PROMPT → Write out, word for word, only the data from its first line to the line containing "def PZ(row, Y): return (CY - row) * Y / F".

Begin INFORMATION PROVIDED

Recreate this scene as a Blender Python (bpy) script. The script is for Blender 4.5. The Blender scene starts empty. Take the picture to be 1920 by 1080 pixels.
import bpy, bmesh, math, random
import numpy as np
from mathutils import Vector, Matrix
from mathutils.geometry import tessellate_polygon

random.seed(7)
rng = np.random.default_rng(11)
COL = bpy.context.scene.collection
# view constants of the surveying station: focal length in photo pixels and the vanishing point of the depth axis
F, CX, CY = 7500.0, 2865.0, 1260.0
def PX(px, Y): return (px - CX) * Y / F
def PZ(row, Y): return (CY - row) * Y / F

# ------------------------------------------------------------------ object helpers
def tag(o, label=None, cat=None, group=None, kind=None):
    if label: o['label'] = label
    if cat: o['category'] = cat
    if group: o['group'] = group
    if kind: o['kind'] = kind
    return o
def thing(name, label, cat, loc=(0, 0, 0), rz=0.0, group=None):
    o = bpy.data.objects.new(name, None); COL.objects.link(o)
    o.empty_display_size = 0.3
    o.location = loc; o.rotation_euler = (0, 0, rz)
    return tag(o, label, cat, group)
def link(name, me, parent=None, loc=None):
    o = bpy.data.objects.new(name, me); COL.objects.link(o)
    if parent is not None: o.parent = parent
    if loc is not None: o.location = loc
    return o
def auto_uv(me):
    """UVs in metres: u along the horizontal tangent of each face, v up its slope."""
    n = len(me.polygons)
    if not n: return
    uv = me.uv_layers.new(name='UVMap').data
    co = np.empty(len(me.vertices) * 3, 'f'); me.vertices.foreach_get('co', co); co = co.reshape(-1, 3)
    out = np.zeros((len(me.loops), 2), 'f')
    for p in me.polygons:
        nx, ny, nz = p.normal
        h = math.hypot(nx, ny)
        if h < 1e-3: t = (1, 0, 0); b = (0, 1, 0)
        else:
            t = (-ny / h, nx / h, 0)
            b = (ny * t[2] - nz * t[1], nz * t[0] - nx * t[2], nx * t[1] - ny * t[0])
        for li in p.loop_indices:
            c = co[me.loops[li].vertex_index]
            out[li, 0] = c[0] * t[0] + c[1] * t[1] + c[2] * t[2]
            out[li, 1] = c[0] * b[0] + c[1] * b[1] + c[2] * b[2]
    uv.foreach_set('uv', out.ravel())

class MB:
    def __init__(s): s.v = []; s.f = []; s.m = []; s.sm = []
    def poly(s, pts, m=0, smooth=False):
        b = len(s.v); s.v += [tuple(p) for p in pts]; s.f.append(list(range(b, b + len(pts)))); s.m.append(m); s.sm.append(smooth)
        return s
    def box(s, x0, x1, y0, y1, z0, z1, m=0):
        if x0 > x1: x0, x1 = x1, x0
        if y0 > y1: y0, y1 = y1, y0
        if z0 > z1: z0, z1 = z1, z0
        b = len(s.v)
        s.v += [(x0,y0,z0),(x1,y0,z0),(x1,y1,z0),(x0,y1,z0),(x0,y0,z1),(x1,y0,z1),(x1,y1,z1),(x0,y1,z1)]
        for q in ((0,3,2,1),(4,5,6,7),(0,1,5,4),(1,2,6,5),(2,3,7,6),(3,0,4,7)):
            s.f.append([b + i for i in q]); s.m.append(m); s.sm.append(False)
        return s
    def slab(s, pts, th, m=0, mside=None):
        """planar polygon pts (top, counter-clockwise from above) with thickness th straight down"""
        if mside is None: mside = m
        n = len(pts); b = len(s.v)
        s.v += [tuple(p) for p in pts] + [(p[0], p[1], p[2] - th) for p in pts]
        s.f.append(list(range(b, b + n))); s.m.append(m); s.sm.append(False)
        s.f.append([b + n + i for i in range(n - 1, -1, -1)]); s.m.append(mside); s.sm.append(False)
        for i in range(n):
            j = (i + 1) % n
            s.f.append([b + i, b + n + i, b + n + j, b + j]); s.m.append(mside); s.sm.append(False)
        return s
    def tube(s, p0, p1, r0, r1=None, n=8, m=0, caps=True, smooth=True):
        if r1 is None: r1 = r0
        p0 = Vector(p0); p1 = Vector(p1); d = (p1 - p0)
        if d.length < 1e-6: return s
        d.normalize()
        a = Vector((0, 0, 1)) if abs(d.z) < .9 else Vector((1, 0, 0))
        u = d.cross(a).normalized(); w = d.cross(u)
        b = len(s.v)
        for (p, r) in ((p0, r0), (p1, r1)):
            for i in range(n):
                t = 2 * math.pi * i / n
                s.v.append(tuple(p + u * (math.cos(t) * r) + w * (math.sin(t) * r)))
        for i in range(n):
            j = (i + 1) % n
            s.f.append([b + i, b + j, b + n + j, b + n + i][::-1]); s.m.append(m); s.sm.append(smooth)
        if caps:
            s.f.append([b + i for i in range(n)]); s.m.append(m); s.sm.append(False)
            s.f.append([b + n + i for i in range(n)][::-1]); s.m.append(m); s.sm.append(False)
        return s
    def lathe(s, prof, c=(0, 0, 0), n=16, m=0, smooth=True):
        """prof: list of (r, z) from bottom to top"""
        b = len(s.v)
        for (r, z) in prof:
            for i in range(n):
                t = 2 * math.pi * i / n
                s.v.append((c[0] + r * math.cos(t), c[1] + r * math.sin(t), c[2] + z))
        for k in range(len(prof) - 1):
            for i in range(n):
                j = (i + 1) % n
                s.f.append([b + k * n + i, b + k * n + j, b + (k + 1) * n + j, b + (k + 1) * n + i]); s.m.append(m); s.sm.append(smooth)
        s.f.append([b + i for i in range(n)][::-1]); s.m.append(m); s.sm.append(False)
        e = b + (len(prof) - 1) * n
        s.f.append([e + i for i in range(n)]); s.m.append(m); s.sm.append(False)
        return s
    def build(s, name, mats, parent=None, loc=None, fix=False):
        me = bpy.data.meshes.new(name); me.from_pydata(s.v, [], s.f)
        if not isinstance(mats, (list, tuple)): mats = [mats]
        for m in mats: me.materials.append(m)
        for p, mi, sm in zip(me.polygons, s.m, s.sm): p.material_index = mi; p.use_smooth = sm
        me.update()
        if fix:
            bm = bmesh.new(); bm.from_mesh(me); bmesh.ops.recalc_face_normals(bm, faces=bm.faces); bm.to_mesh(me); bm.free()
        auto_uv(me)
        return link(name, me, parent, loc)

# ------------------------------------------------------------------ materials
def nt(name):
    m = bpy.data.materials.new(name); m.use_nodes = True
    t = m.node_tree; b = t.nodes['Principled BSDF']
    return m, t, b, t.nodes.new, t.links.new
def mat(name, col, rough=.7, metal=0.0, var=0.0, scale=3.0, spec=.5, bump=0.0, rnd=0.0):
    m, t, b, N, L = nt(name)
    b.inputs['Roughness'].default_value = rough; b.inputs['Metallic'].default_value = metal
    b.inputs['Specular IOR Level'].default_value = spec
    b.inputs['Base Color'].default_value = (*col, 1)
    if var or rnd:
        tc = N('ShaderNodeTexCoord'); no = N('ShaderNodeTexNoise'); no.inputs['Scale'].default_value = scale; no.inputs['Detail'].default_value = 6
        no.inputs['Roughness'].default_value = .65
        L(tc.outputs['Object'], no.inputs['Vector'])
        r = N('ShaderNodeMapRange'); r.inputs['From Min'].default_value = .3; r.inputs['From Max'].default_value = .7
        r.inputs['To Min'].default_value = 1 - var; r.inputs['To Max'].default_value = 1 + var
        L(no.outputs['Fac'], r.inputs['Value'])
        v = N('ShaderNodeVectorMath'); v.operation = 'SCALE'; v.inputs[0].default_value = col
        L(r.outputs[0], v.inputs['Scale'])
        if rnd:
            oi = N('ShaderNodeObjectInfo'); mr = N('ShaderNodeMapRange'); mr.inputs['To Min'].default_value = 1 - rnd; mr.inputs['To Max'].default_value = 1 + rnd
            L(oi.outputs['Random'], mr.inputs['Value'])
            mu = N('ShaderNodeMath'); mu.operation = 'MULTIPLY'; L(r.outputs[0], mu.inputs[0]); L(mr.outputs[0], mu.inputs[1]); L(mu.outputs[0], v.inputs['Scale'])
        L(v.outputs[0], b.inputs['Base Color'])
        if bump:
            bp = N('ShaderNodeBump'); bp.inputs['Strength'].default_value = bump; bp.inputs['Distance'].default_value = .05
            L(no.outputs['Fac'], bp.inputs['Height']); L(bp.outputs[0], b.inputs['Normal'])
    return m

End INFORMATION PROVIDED

ANSWER TO THE TASK →
Recreate this scene as a Blender Python (bpy) script. The script is for Blender 4.5. The Blender scene starts empty. Take the picture to be 1920 by 1080 pixels.
import bpy, bmesh, math, random
import numpy as np
from mathutils import Vector, Matrix
from mathutils.geometry import tessellate_polygon

random.seed(7)
rng = np.random.default_rng(11)
COL = bpy.context.scene.collection
# view constants of the surveying station: focal length in photo pixels and the vanishing point of the depth axis
F, CX, CY = 7500.0, 2865.0, 1260.0
def PX(px, Y): return (px - CX) * Y / F
def PZ(row, Y): return (CY - row) * Y / F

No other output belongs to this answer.